For production-impacting self-hosted issues:
- Confirm the release tag, commit SHA, deployment mode, and whether local changes are present.
- Capture non-secret posture from
/v1/auth/policy,/v1/auth/secrets/lifecycle,/v1/posture/enrichment,/readyz, and/metrics. - Attach sanitized logs, sanitized Helm values, and failing command output.
- Use a public GitHub issue for non-sensitive bugs or a private security advisory for vulnerability evidence.
- Keep raw secrets, tenant data, customer identifiers, kubeconfigs, and cloud credentials out of all public artifacts.

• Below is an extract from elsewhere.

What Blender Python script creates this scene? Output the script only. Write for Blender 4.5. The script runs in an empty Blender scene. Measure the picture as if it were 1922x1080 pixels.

Security-impacting release notes should include:
- affected surface
- previous behavior
- new behavior
- default posture
- operator action required
- linked issue or advisory
- validation summary
Example:
Security: MCP sandbox mounts now reject sensitive host paths by default. Prior
versions allowed broader operator-supplied mounts in isolated mode. Operators
using custom `--sandbox-mount` values should verify that only intended
read-only project paths are mounted. Refs #1905.This model does not claim SOC 2, ISO 27001 certification, FedRAMP authorization, hosted SaaS availability SLAs, 24/7 pager coverage, or customer incident-response ownership. Those require separate legal, operational, and external attestation work.